Heavily heteroatoms doped carbons are highly attractive for electrochemical energy storage and electrocatalysis applications. We report herein a versatile coordination chemistry strategy for the producing of B, N co-doped carbon nanosheets (BCN-Mg) with an ultrahigh doping level (15.26 % for N, 10.18 % for O, and 3.21 % for B) though pyrolysis of nitrogen-rich Mg-based complex in the presence of boric acid . In this protocol, hexamethylenetetramine , which acts as both carbon and nitrogen source, can easily complex with magnesium ion to form a nitrogen-rich Mg-based complex in aqueous solution due to the presence of plentiful amino groups with strong complexation capability. Benefiting from the ultrahigh doping level and moderate specific surface area of 428 m 2 g −1 , the as-obtained B, N co-doped carbon nanosheets display a high specific capacity of 130.7 mA h g −1 (at 0.1 A g −1 ), and good stability of 87.3 % after 10,000 cycles when serves as the cathode for aqueous Zn-ion hybrid capacitors.
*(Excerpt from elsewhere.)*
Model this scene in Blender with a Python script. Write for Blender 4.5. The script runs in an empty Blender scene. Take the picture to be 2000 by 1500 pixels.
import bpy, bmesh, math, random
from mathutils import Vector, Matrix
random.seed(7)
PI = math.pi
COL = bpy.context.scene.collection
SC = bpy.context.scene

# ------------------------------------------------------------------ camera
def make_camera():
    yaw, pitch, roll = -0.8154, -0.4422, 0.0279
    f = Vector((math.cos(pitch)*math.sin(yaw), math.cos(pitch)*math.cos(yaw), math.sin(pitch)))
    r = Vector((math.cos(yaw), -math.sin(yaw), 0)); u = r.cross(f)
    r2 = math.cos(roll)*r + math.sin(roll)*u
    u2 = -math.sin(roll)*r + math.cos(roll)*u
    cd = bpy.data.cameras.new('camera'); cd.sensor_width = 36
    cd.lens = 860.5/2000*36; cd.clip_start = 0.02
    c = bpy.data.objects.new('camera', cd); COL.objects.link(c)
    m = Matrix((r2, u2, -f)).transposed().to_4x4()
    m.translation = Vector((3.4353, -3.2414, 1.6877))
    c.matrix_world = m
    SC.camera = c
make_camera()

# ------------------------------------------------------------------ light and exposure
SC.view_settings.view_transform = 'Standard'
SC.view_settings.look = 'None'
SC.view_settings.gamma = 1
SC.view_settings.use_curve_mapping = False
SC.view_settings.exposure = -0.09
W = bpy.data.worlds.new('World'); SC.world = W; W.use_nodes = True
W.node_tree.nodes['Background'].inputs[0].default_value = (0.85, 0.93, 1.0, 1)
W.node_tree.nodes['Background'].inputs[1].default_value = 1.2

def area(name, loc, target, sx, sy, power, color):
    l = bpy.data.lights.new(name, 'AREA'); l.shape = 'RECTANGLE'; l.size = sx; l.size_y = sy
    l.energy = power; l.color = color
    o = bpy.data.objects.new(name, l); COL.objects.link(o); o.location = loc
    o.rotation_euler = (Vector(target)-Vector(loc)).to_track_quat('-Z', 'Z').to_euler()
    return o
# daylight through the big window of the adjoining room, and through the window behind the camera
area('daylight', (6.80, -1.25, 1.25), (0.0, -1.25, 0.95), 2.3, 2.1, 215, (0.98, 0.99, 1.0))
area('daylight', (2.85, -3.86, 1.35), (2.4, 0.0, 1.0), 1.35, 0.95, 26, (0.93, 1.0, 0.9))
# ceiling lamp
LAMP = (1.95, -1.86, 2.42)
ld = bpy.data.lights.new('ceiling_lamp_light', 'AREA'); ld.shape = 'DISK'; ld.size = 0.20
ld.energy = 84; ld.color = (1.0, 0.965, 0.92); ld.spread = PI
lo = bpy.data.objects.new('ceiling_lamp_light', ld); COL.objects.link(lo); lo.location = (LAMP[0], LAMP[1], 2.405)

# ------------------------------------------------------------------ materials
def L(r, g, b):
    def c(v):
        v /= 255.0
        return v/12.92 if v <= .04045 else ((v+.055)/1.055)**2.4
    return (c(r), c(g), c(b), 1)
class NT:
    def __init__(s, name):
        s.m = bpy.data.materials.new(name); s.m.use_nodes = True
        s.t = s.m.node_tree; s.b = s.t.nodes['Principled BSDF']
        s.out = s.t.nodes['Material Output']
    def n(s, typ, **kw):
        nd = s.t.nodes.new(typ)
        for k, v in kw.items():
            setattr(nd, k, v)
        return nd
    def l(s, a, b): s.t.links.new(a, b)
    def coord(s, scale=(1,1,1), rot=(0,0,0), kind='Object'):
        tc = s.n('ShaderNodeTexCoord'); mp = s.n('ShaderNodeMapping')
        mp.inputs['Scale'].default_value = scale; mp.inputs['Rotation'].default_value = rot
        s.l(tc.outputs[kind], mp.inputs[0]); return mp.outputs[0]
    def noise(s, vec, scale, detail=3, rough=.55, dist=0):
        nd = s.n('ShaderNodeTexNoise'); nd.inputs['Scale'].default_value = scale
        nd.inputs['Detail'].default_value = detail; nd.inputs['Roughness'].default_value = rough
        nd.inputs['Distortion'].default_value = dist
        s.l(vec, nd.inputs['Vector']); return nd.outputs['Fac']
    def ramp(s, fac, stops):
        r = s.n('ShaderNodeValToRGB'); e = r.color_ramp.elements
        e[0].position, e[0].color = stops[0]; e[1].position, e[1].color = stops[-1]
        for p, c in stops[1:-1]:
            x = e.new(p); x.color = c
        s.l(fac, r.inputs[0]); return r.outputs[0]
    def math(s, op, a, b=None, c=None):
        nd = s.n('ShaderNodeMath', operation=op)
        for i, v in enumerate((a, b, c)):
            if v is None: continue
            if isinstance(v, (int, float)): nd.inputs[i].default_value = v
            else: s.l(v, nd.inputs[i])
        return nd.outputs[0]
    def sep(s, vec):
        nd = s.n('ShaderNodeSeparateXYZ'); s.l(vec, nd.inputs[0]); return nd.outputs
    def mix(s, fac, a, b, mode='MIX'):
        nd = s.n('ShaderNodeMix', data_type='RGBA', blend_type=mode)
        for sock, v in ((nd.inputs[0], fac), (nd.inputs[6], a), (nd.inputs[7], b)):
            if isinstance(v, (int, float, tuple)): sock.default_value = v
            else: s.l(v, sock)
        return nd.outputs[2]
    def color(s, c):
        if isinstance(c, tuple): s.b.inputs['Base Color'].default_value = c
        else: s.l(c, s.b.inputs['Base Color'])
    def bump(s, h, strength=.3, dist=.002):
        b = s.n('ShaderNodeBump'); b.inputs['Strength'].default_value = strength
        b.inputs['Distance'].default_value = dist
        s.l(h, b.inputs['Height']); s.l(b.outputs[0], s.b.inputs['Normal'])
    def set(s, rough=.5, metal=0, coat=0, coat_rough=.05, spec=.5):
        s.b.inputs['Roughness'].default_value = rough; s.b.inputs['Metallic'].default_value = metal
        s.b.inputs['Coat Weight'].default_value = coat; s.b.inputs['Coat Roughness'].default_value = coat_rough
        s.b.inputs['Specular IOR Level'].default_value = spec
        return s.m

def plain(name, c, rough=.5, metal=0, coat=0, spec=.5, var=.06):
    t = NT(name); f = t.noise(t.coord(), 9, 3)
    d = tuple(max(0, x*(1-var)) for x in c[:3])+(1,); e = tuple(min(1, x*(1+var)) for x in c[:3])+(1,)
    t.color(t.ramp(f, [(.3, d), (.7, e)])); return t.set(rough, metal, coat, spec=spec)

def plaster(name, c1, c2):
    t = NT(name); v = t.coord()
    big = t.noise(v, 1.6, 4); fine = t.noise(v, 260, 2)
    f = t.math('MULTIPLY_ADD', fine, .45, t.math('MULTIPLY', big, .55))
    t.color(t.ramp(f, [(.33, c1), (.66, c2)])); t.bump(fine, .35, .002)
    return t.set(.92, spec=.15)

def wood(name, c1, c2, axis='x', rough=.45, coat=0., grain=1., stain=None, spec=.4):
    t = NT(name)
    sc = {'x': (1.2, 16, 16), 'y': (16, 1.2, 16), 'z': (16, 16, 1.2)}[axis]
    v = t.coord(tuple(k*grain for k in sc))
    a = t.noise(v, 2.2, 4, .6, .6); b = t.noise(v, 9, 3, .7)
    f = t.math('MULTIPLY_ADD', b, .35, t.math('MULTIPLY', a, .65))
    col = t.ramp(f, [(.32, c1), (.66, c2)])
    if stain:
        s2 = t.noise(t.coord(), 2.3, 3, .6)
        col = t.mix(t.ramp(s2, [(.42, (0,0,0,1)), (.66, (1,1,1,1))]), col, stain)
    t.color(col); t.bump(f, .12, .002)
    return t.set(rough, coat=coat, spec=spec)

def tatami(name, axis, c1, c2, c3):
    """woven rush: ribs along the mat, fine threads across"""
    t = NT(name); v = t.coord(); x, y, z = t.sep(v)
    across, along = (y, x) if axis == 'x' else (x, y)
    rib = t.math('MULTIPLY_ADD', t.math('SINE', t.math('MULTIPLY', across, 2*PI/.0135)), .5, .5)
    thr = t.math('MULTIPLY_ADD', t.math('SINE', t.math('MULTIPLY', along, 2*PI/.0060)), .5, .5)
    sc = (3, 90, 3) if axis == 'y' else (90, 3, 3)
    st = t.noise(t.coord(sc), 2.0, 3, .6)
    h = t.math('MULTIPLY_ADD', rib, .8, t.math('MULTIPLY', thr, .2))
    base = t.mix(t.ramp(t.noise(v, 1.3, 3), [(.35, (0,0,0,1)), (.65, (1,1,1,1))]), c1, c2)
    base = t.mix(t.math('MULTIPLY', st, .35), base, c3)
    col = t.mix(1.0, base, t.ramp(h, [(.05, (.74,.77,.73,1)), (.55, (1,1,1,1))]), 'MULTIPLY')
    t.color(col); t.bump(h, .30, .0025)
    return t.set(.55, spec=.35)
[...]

More importantly, change details of the N and B containing functional groups during the charge-discharge process have been fully evaluated by ex-situ X-ray photoelectron spectroscopy characterization technique and density functional theory calculations. This work not only offers a new way to develop B, N co-doped carbon nanosheets with an ultrahigh doping level but also shed some new insight on the roles of heteroatoms containing functional groups for electrochemical energy storage applications.